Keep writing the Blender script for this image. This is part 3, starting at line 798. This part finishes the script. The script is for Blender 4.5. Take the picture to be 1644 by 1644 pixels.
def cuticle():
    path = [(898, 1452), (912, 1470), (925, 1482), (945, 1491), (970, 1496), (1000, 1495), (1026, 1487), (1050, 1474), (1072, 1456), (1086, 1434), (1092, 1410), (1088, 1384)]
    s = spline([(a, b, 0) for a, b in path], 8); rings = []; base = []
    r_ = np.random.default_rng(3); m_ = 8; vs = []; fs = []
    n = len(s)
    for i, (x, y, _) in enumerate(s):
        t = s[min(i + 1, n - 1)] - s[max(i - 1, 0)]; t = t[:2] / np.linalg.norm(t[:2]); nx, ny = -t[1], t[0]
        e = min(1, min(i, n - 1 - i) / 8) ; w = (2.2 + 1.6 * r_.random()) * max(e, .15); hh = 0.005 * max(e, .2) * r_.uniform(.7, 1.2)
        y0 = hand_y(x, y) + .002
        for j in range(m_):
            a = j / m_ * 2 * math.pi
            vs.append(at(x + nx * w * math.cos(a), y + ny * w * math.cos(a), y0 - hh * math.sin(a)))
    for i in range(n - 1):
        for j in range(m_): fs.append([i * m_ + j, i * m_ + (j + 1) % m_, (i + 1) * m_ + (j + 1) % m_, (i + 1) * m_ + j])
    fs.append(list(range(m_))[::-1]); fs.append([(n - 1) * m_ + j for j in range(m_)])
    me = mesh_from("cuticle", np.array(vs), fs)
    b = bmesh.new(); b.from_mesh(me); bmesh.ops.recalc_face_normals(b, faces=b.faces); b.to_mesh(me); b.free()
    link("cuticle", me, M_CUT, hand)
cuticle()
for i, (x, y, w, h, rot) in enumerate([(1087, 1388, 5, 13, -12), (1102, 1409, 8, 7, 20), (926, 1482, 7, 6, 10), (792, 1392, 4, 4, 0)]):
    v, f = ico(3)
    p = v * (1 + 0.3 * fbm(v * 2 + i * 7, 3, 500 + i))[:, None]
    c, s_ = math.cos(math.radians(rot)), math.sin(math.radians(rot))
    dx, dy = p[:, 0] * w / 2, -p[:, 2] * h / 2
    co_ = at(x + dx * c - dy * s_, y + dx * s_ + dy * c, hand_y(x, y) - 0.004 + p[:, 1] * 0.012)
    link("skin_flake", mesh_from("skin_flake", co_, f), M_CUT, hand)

- _Exercise prompt_
Please set down all the data word for word.

- _Result below_
Keep writing the Blender script for this image. This is part 3, starting at line 798. This part finishes the script. The script is for Blender 4.5. Take the picture to be 1644 by 1644 pixels.
def cuticle():
    path = [(898, 1452), (912, 1470), (925, 1482), (945, 1491), (970, 1496), (1000, 1495), (1026, 1487), (1050, 1474), (1072, 1456), (1086, 1434), (1092, 1410), (1088, 1384)]
    s = spline([(a, b, 0) for a, b in path], 8); rings = []; base = []
    r_ = np.random.default_rng(3); m_ = 8; vs = []; fs = []
    n = len(s)
    for i, (x, y, _) in enumerate(s):
        t = s[min(i + 1, n - 1)] - s[max(i - 1, 0)]; t = t[:2] / np.linalg.norm(t[:2]); nx, ny = -t[1], t[0]
        e = min(1, min(i, n - 1 - i) / 8) ; w = (2.2 + 1.6 * r_.random()) * max(e, .15); hh = 0.005 * max(e, .2) * r_.uniform(.7, 1.2)
        y0 = hand_y(x, y) + .002
        for j in range(m_):
            a = j / m_ * 2 * math.pi
            vs.append(at(x + nx * w * math.cos(a), y + ny * w * math.cos(a), y0 - hh * math.sin(a)))
    for i in range(n - 1):
        for j in range(m_): fs.append([i * m_ + j, i * m_ + (j + 1) % m_, (i + 1) * m_ + (j + 1) % m_, (i + 1) * m_ + j])
    fs.append(list(range(m_))[::-1]); fs.append([(n - 1) * m_ + j for j in range(m_)])
    me = mesh_from("cuticle", np.array(vs), fs)
    b = bmesh.new(); b.from_mesh(me); bmesh.ops.recalc_face_normals(b, faces=b.faces); b.to_mesh(me); b.free()
    link("cuticle", me, M_CUT, hand)
cuticle()
for i, (x, y, w, h, rot) in enumerate([(1087, 1388, 5, 13, -12), (1102, 1409, 8, 7, 20), (926, 1482, 7, 6, 10), (792, 1392, 4, 4, 0)]):
    v, f = ico(3)
    p = v * (1 + 0.3 * fbm(v * 2 + i * 7, 3, 500 + i))[:, None]
    c, s_ = math.cos(math.radians(rot)), math.sin(math.radians(rot))
    dx, dy = p[:, 0] * w / 2, -p[:, 2] * h / 2
    co_ = at(x + dx * c - dy * s_, y + dx * s_ + dy * c, hand_y(x, y) - 0.004 + p[:, 1] * 0.012)
    link("skin_flake", mesh_from("skin_flake", co_, f), M_CUT, hand)